It’s the crummy Mummy as a Brendan Fraser lookalike (Jeremy London) faces ancient mythology and creaky SFX in another cheap and cheerful creature feature from the Sci-Fi Channel.
The basilisk is a fearsome snake-god from North Africa, able to turn men to stone with a single beady-eyed glare. And it is about to be unwittingly sprung on an unsuspecting American public by archaeologist Harry McColl (London).
At a grand unveiling held during a solar eclipse, the fiendish worm breaks free from its stony tomb and immediately turns the museum into a meal wagon.
Never fear, though, because here’s Colonel Douglas of the National Guard (Cleavant Derricks, giving it the full Carl Weathers).
"My men are highly armed, highly trained, military responders," he growls. Predictably, the beast scatters, splatters and/or shatters his men at the double.
Help is at hand in the form of Harry’s new colleague Rachel (Wendy Carter), whose pretty face isn’t enough to distract us from her colossally boring snippets of cryptozoology, Egyptology, and... sorry, what was that again, sweetheart?
She says that the only way to stop the basilisk is to turn it to back to stone using the gold-and-diamond sceptre (the ‘Eye of the Medusa’ or somesuch) that came with it… which has been snatched by Hannah, the greedy wife of a museum benefactor (played by Yancy Butler – imagine Liz Hurley with a sense of humour).
But, like any red-blooded US military man, Douglas just wants to break out the nukes: “Look, we don’t need a full history lesson here... where’s the snake?” Damn straight, brother.
So as Harry and Rachel pursue Hannah and her sceptre through sewers and shopping malls, the monster occasionally slithers along to chew strips off the odd unconvinced-looking (and thus unconvincing) extra.
Though it looks like a reject from a Chinese New Year parade, the basilisk is actually a precious find in the bargain basement of special effects.
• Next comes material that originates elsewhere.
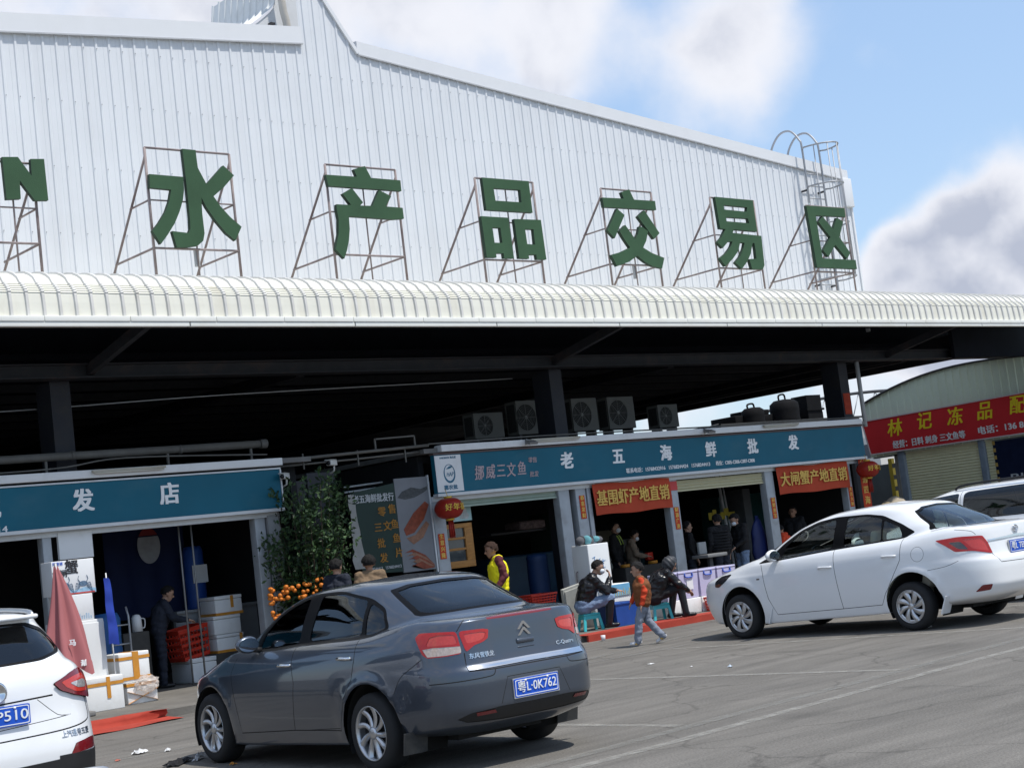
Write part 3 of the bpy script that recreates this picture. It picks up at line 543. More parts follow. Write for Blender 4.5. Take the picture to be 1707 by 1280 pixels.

There's no shortage of ketchup being slopped around, but what's the beast using to spit its venom? A water pistol?
And while the mumbo-jumbology might be sound, as any National Geographic viewer or amateur herpetologist can tell you, snakes have a third, pineal ‘eye’ which is heat-sensitive. Ergo, posing as a shop dummy wouldn’t do you much good.
However, unless you’re a hot blonde professor, pedantry has no place in the sort of pure, dumb, ropily acted escapism that Basilisk proffers in spades.
But since we’re on a roll, the title’s not quite right either since this particular serpent ‘king’ turns out to be female.
Maybe ‘Serpent Queen’ sounded a little camp? And we couldn’t have that now, could we?